- _TO DO_:
Take the data below and extract the lines from the one with "What Blender Python" to the one with "C = scene.collection", inclusive, exactly as written.

= = = =

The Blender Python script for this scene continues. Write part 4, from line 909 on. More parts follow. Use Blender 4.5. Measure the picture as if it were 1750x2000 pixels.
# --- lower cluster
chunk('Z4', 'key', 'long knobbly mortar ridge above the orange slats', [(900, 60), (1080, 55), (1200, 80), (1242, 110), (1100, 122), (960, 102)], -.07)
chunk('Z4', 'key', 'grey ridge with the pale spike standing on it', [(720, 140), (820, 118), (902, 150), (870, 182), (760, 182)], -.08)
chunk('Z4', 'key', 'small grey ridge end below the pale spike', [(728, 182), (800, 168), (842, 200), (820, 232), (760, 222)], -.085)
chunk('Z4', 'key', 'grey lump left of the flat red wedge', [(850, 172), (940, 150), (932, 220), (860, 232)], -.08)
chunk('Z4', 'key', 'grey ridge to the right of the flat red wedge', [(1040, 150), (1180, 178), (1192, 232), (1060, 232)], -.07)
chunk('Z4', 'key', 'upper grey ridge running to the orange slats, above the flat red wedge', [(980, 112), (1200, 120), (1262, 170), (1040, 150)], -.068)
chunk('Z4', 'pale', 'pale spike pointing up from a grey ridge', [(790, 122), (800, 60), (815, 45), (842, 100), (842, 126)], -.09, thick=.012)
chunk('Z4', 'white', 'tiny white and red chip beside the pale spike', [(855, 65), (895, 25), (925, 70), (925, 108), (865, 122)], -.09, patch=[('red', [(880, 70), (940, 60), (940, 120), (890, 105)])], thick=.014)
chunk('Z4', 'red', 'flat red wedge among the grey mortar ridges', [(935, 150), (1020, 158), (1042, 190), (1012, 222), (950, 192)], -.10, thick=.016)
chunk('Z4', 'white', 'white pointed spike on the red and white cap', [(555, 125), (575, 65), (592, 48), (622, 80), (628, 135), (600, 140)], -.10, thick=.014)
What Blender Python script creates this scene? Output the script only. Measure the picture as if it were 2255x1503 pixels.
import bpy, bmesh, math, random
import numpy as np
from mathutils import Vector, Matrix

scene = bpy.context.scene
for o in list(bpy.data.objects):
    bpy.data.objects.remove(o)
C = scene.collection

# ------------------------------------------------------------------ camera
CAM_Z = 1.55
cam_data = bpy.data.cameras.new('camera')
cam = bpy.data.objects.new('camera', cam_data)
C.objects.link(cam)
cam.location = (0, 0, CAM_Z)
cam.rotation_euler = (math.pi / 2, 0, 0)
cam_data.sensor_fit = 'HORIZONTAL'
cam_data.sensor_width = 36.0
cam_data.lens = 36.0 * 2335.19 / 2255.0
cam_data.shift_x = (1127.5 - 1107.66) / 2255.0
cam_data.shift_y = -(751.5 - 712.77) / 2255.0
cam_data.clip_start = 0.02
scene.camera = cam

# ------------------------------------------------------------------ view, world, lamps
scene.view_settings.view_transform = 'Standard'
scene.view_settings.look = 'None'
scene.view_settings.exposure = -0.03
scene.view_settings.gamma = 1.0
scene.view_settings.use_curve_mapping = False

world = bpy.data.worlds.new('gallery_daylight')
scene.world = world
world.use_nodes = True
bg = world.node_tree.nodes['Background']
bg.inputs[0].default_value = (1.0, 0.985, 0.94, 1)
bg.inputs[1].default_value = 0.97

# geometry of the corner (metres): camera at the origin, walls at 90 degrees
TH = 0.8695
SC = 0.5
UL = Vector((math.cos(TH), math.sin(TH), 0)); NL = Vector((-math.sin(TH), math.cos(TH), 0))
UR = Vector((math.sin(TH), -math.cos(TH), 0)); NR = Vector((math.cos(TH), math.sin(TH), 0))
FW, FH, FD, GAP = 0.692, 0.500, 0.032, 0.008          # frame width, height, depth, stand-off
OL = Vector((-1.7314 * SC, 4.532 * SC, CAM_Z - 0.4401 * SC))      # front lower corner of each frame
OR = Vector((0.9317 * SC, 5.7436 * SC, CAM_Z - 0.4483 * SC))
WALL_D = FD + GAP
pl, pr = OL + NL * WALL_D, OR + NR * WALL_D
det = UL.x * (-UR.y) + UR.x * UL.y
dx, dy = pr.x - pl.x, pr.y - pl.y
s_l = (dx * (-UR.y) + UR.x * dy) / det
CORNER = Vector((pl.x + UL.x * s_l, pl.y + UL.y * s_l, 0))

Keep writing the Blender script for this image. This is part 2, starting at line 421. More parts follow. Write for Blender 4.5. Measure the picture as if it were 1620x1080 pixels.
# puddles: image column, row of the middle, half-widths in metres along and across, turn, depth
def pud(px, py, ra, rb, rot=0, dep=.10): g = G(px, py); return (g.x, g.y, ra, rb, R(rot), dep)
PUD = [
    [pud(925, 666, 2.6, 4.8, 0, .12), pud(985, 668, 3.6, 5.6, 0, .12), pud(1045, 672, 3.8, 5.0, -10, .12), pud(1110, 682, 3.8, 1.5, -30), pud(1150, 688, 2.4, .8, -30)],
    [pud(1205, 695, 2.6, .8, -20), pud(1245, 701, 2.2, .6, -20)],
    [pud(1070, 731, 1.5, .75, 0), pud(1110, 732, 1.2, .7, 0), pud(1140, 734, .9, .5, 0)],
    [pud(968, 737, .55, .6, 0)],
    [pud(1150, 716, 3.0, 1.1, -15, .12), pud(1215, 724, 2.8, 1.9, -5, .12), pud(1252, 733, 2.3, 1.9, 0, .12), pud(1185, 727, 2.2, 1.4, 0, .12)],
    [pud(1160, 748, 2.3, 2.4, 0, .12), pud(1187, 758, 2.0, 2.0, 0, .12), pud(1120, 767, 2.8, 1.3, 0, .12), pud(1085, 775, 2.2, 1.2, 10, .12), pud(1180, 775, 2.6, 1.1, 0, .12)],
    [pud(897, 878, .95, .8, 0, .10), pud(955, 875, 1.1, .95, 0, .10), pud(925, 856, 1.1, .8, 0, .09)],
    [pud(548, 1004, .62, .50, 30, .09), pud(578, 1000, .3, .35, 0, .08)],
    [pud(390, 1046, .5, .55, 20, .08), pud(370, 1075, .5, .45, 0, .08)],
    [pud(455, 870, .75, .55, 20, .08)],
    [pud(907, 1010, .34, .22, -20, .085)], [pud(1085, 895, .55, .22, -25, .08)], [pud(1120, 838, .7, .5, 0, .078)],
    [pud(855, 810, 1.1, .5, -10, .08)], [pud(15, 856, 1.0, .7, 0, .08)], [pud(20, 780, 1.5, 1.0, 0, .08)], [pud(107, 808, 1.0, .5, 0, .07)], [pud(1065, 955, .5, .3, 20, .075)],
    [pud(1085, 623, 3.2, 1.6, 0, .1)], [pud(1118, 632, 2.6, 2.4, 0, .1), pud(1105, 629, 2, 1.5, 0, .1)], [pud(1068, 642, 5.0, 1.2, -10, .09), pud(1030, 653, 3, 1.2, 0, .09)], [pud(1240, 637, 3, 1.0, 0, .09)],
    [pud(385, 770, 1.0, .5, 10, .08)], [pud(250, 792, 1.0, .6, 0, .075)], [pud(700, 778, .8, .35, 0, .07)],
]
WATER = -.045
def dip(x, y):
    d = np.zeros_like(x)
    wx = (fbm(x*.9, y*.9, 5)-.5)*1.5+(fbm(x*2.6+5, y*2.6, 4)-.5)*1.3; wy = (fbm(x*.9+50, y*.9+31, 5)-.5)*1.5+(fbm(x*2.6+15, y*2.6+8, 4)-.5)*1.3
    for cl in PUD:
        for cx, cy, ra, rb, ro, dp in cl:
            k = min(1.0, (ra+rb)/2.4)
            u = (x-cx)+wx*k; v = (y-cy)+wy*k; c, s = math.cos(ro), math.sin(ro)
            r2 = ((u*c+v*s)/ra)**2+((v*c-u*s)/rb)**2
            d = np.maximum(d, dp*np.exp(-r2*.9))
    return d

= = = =

- _REPLY_:
What Blender Python script creates this scene? Output the script only. Measure the picture as if it were 2255x1503 pixels.
import bpy, bmesh, math, random
import numpy as np
from mathutils import Vector, Matrix

scene = bpy.context.scene
for o in list(bpy.data.objects):
    bpy.data.objects.remove(o)
C = scene.collection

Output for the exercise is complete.